Ken Croswell is a US-based astronomer and author of eight books on astronomy






Good stuff, there’s so much going on with the ‘big two’ gas giants.
Re Jupiter and Io, have a look at the graphic of Io’s plasma torus here.
http://en.wikipedia.org/wiki/Magnetosphere_of_Jupiter#Role_of_Io
How’s that for interacting forces between planetary bodies? As they say:
‘The Io torus fundamentally alters the dynamics of the Jovian magnetosphere.’
NASA’s Juno mission is due to reach Jupiter in 2016 (launched 2011).
OB: Is your phone on?
http://en.wikipedia.org/wiki/File:Jupiter.Aurora.HST.mod.svg
Ganymede, Europa, and Io each leave a footprint in Jupiter’s aurora.
That may be why it is very difficult to detect the planets’ modulation of solar activity, because the public lacks any consistent observations of the sun’s poles.
For example, the Earth is known to have enormous, bursty flux transfer events, in which it connects with the sun, every 8 minutes. This should show some effect on the sun, and if it is in any way similar to the Jupiter system, this connection would occur at the sun’s poles.
Or ask this question, how would anyone observe Jupiter’s moons’ modulation of those powerful auoras, if you had no observation of its poles?
TB: it is now.
Btw Enceladus orbit 1.37~days x 170 (34×5) = 233.
5, 34 and 233 are all Fibonacci numbers.
“The tiger stripes are all oriented in one direction. According to the models, in part because of the particular orientation of the tiger stripes, the cracks are pulled open when Enceladus is furthest from the planet and slammed shut when it’s closest to the planet.” ”
Strange that they don’t offer photos or other OBSERVATIONS to claim confirmation, just models.
Of course if the jets are a plasma phenomenon similar to comets then the gravity bit is bogus.
Yeah, they need to get a guy in a space suit down there with a measuring rod to check some crack widths. 😉
Plasma? What makes you think that? The spectral analysis says water vapour.
tallbloke,
what makes it to altitude is ice crystals and water and no I am not talking about what is floating around in a Tokamak. I probably have the wrong term.
TB,
just remembered, do you have links to the actual data used to ID the water in the jets?? What I am wondering is if the scientists are saying water when they are IDing hydroxyl, as they have done in the past.
[Reply] No I haven’t – sorry.
There’s a rotation resonance between Saturn and Enceladus, IMO.
12 Enceladus = 37 Saturn rotations, every 16.444 (= 148 / 9) days.
‘Enceladus revolves around Saturn twice in the same time Dione does once’
So 6 Dione = 37 Saturn rotations, every 16.444 days.
A quick check suggests a similar phenomenon with Jupiter and Io rotations.
77 Jupiter = 18 Io
It’s well documented that Jupiter and Io interact very strongly via electro-magnetic forces:
‘As Io circles around Jupiter and through the plasma torus, an enormous electrical current flows between them.
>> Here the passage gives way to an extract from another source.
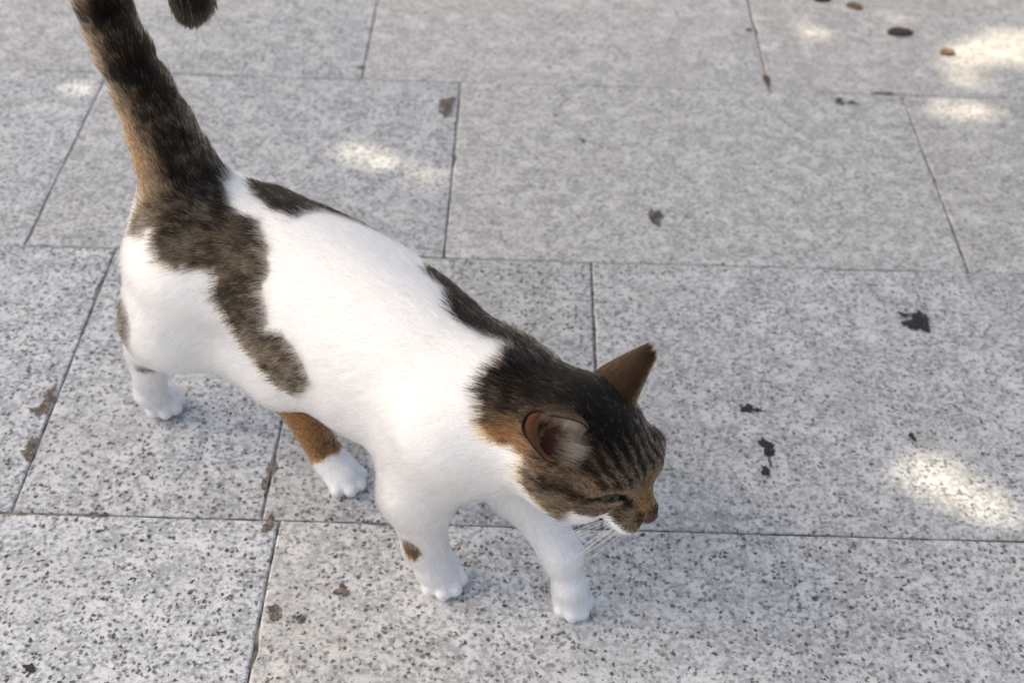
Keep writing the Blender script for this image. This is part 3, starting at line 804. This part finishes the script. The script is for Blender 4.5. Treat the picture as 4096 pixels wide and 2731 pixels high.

Approximately 2 trillion watts of power is generated.’
http://www.planetaryexploration.net/jupiter/io/io_plasma_torus.html
Perhaps magnetism is a significant factor in the Enceladus case too?
—
NB planetary moons have a 1:1 rotation/orbit period in most cases (but not the Earth’s moon).
[Reply] Good thinking. Except Earth’s Moon does have a tidally locked 1:1 relationship with Earth, turning once as it orbits once. That’s why we always see the same face.
“Moon’s orbit for dummies” for me then…
The Enceladus – Saturn magnetic link is already known.
‘Data from the Cassini spacecraft have revealed that the jets of gas and icy grains that emanate from the south pole of Enceladus become electrically charged and form an ionosphere, and the motion of Enceladus and its ionosphere through a magnetic bubble that surrounds Saturn acts like a dynamo, setting up a newly-discovered electrical current system that links the moon to the planet.’ (April 2011)
http://www.universetoday.com/85056/enceladus-and-saturn-are-linked-by-electromagnetic-currents/
OB: So, Enceladus linked to Saturn by electromagnetism. Io strongly linked to Jupiter by electromagnetism. NASA tells us of ‘flux tubes’ down which currents flow linking the planets with magnetospheres and the Sun. Tim Cullen and You and I have found hints of a linkage between spin rates and orbital periods. It’s all starting to make some sense isn’t it?